▸ **Exercise prompt**: Transcribe only the lines from the line with "b = mb('roomdark');" through the line with "2.25, 2.45).build('head_rail', w)", exactly, counting both of those lines as part of the stretch.

▸ **Information supplied**:
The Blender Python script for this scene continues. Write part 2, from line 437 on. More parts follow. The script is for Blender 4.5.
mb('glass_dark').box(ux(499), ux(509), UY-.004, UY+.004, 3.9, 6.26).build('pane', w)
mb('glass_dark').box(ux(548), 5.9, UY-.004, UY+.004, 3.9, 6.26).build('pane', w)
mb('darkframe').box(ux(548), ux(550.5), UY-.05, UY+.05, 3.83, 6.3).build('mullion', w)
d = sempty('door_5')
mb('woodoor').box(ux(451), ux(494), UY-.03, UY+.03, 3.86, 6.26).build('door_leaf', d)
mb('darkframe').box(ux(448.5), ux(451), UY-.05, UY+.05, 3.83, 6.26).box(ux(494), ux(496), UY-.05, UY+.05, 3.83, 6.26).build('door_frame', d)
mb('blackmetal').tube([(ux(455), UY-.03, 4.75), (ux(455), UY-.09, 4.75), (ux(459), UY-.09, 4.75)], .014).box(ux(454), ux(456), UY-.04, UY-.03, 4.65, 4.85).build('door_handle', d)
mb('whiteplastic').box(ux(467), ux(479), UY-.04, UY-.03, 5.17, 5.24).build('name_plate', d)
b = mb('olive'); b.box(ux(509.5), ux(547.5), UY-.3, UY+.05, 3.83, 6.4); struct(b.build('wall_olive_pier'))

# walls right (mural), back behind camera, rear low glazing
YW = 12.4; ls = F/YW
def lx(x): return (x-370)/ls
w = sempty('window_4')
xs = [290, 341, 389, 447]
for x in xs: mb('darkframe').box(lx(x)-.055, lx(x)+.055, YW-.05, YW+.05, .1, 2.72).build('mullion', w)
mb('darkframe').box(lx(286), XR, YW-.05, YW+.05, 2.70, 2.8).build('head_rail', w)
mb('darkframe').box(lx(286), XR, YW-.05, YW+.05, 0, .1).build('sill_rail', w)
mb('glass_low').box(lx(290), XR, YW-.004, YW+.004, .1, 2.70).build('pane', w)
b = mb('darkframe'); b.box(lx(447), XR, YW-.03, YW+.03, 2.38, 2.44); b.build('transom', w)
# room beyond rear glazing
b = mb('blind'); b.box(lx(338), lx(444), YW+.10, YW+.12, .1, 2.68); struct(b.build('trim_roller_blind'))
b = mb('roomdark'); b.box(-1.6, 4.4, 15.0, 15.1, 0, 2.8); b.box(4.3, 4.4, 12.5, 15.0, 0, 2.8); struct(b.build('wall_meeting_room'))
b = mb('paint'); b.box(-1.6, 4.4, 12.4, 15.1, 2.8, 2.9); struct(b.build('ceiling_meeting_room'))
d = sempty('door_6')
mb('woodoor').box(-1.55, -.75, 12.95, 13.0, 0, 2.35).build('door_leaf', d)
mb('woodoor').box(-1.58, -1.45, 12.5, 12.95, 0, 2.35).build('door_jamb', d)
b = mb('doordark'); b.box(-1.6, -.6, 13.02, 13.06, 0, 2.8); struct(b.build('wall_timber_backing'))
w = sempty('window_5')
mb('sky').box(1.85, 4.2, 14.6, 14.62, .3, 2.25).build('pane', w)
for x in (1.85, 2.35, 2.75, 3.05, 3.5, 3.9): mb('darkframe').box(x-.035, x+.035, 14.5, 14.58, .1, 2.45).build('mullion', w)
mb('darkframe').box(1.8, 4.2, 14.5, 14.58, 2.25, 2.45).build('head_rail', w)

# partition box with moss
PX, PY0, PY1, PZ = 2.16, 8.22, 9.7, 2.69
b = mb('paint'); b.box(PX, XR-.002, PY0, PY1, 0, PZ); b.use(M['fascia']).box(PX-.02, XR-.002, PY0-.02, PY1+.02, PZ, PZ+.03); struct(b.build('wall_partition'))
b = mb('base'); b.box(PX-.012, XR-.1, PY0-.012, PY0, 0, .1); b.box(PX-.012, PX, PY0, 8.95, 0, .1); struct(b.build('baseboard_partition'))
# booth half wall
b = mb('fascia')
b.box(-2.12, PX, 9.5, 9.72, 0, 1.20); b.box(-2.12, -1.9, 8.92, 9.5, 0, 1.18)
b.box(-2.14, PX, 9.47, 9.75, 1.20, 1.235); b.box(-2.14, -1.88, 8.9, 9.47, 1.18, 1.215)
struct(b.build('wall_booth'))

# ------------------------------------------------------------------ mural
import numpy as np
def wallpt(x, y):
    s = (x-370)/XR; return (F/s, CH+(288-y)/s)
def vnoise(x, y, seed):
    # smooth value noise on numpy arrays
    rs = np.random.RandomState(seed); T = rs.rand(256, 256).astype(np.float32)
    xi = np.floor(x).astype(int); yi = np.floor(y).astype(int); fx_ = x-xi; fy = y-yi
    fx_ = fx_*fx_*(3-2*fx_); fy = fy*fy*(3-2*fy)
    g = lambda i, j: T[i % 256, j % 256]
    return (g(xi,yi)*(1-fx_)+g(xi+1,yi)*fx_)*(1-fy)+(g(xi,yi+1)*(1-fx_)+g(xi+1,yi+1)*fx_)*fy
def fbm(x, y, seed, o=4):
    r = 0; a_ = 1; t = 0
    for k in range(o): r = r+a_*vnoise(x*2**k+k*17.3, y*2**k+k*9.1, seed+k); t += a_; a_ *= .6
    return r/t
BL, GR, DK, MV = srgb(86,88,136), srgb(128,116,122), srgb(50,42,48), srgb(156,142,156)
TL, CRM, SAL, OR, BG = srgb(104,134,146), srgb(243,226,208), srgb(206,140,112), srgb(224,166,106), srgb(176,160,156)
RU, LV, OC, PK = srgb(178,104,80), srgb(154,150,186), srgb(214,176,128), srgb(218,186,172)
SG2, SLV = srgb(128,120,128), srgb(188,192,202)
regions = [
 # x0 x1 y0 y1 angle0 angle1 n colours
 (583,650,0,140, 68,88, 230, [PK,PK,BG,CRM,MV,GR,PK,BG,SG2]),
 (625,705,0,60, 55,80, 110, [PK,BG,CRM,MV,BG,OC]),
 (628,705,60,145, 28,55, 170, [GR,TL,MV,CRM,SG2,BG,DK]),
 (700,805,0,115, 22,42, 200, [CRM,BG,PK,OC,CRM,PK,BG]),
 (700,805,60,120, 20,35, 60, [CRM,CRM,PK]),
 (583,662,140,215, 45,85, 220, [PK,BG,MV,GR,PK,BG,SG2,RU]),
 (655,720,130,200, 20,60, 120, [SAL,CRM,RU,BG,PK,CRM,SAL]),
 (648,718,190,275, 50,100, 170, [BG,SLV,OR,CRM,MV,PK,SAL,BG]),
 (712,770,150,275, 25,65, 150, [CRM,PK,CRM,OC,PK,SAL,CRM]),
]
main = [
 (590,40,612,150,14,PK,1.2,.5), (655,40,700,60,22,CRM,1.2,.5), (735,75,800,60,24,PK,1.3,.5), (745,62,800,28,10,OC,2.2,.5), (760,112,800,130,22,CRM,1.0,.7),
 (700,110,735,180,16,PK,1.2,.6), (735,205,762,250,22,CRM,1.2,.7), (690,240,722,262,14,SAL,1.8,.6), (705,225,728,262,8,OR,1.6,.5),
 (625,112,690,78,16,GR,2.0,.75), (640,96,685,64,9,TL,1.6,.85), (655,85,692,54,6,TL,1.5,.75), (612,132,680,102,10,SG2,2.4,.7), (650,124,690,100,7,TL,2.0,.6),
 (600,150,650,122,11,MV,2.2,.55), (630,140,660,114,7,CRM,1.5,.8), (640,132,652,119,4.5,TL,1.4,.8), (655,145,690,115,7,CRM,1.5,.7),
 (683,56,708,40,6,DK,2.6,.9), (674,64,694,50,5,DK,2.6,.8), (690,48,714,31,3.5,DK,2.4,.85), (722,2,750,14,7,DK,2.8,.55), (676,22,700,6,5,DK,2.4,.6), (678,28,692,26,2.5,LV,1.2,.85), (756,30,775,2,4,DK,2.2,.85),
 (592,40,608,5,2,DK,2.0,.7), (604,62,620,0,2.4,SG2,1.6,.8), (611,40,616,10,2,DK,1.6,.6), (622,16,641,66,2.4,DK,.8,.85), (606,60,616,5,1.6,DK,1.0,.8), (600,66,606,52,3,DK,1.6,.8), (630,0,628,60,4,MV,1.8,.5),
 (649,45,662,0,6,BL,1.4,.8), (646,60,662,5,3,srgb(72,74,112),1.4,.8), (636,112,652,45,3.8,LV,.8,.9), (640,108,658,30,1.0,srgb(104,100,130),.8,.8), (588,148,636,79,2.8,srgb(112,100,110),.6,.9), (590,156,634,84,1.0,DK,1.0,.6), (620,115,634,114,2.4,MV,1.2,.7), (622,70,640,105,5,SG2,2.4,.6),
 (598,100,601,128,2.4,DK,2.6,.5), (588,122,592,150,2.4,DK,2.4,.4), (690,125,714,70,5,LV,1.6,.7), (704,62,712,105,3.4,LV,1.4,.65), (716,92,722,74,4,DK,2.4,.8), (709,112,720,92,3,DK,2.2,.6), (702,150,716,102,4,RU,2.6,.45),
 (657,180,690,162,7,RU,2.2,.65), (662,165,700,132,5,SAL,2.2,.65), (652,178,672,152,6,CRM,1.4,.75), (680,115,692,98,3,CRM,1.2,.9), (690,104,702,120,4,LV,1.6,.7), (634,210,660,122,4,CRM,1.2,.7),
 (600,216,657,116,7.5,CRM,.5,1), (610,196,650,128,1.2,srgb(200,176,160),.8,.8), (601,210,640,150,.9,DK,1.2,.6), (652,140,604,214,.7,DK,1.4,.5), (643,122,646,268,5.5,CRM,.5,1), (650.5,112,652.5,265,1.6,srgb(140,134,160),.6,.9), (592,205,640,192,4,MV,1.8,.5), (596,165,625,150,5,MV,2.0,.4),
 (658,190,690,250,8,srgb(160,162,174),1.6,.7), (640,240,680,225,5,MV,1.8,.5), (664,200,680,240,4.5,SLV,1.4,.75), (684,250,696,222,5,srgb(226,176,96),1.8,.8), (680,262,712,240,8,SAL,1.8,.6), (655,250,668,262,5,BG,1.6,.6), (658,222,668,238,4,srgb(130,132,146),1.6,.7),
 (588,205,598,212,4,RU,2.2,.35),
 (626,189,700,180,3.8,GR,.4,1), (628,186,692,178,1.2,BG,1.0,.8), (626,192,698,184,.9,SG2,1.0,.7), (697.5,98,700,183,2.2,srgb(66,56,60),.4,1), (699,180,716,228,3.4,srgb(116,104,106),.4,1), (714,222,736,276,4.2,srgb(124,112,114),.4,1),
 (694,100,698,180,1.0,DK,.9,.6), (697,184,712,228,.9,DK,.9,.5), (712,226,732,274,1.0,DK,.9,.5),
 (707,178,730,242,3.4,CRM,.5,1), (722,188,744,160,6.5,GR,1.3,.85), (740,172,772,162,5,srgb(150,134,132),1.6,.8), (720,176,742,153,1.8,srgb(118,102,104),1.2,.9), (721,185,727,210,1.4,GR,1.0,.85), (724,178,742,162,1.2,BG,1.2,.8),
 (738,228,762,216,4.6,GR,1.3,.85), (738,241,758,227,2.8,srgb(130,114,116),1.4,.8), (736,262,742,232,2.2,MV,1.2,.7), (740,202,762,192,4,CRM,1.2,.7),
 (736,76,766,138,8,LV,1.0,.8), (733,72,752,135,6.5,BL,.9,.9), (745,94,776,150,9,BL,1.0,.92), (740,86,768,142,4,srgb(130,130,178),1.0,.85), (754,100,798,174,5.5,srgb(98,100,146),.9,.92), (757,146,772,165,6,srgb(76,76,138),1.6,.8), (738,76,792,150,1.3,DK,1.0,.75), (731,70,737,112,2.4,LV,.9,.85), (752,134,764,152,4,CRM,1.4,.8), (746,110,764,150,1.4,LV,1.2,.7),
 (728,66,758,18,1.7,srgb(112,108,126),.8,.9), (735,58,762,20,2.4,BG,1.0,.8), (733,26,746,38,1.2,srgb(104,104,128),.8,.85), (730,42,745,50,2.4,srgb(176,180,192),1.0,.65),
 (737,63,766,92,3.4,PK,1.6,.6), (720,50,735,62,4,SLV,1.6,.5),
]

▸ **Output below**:
b = mb('roomdark'); b.box(-1.6, 4.4, 15.0, 15.1, 0, 2.8); b.box(4.3, 4.4, 12.5, 15.0, 0, 2.8); struct(b.build('wall_meeting_room'))
b = mb('paint'); b.box(-1.6, 4.4, 12.4, 15.1, 2.8, 2.9); struct(b.build('ceiling_meeting_room'))
d = sempty('door_6')
mb('woodoor').box(-1.55, -.75, 12.95, 13.0, 0, 2.35).build('door_leaf', d)
mb('woodoor').box(-1.58, -1.45, 12.5, 12.95, 0, 2.35).build('door_jamb', d)
b = mb('doordark'); b.box(-1.6, -.6, 13.02, 13.06, 0, 2.8); struct(b.build('wall_timber_backing'))
w = sempty('window_5')
mb('sky').box(1.85, 4.2, 14.6, 14.62, .3, 2.25).build('pane', w)
for x in (1.85, 2.35, 2.75, 3.05, 3.5, 3.9): mb('darkframe').box(x-.035, x+.035, 14.5, 14.58, .1, 2.45).build('mullion', w)
mb('darkframe').box(1.8, 4.2, 14.5, 14.58, 2.25, 2.45).build('head_rail', w)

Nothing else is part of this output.